She’s one of the most famous people in the world and the note about the back pack on the seat I think was enough to catapult it to legendary spot status.
It sounds like he wasn’t even sure who she was until the imstagram post. You’d wonder can a spot even be awarded in such circumstances
Interactions with strangers are wholly unwelcome here, a flagrant ignorance of social conduct reserved solely for lost tourists, upon the showing of a recent boarding pass as proof that one isn’t engaging in filthy fetishes of an overland extrovert.
The adjudication has happened so don’t think yourself to sleep there wondering
Live spot, Red Hurley on the golf trip in , grey as a badger now
You’re either penned up in a real fancy hotel or holed up currently in a sleazy lap dance club with all these spots….
Hotel unfortunately I’m with the missus😄
I’ll take direction from the adjudicator thanks.

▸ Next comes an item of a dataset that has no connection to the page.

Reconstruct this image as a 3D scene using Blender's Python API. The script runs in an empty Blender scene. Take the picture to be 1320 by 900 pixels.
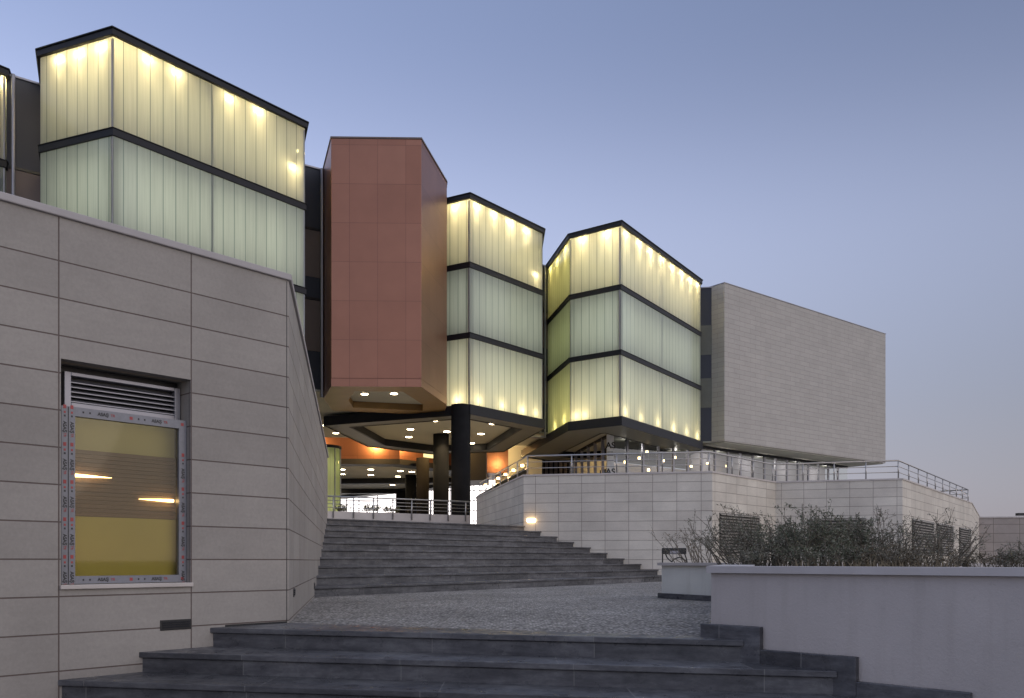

Haven’t you got a nappy to change?
No sign of Syl Fox yet?
What an entitled cunt.
Spot
He’s here also!!! Somehow forgot to log that one.
You must be a regular at the Jury’s Oirish cabaret
I used to love the Braemor Rooms
The worst, almost as bad as putting your feet up on a seat in the public transport infraction game.
Who: Ken Earley
Famous for: Member of Second Captains podcast and Irish Times soccer journalist
When: 1:30 today
Where: Queue in Bread 41, Pearse St
Wearing: Black cagoule, black/grey trousers and white Nikes
Other notes: Ken was unshaven and generally scruffy. He’s about 6’ 4 but he wouldn’t fight his way out of a wet paper bag I’d say. He was straining to see if they had any sandwiches left but anyone in the know will tell you the sambos rarely last past 1pm. I exited as he remained in the queue possibly going to get a sweet option instead.